The arrest came during a raid of an Old West End house that Mr. Page’s organization, Hi-Frequency Ohio, owns.
Mr. Page is federally charged with one count of wire fraud and two counts of money laundering.
Following his arraignment at 4:30 p.m. on Friday in U.S. Magistrate Judge James R. Knepp’s court, Mr. Page was released on a $10,000 unsecured bond, under the condition that he refrain from the use of Facebook and any fund-raising activity virtually or in person, and that he not open any lines of credit or banking accounts without permission from his probation officer.
If found guilty, Mr. Page could serve up to 50 years in prison and be ordered to pay a $1 million fine; at his arraignment, the state estimated that he is more likely to face 63 to 78 months in prison.
According to the Federal Bureau of Investigation, the case stems from a complaint lodged by a cooperating witness with the FBI’s National Threat Operations Center in April, 2019 alleging that Mr. Page was fraudulently utilizing a Black Lives Matter nonprofit organization by way of misrepresentations and by posing as a Black Lives Matter leader. . . .
In March, 2016, Mr. Page registered BLMGA as a nonprofit corporation with the Georgia Secretary of State Corporations Division and, according to the FBI, assumed the role of corporate president and chief executive officer.
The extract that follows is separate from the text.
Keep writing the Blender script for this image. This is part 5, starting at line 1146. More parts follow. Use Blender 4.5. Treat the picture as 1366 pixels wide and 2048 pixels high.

He additionally registered the corporation as a tax-exempt charity with the Internal Revenue Service.
But the IRS in May, 2019 revoked BLMGA’s charity tax exemption because of failure to submit IRS Form 990 for three consecutive years, and three months later the state of Georgia administratively dissolved the corporation for failure to file required paperwork.
According to the FBI, however, BLMGA remained listed on Facebook as a nonprofit organization as recently as Sept. 18, and was also so listed on the GoFundMe fund-raising site.
A bank account linked from those social-media pages named “Black Lives Matter of Greater Atlanta, Inc.” had been opened in 2018 with Mr. Page as its only signatory.
You can read the federal criminal complaint here.
While you’re laughing at the idea of guilt-stricken white liberals pouring money into the pockets of a ridiculous albino from Ohio, thinking they were contributing to Black Lives Matter in Atlanta, ask yourself: How much of the overall BLM project is similarly corrupt?
Interestingly, in June, Page had “parted ways” with a young Toledo activist named Abelino Ruiz, with both of them making accusations against each other. Ruiz called Page “a master manipulator.” Now three months later, the “master manipulator” could be facing more than five years in federal prison. You know who’s happy about this?
Racists, that’s who. This whole pathetic story couldn’t have been more perfectly scripted if David Duke himself had written it.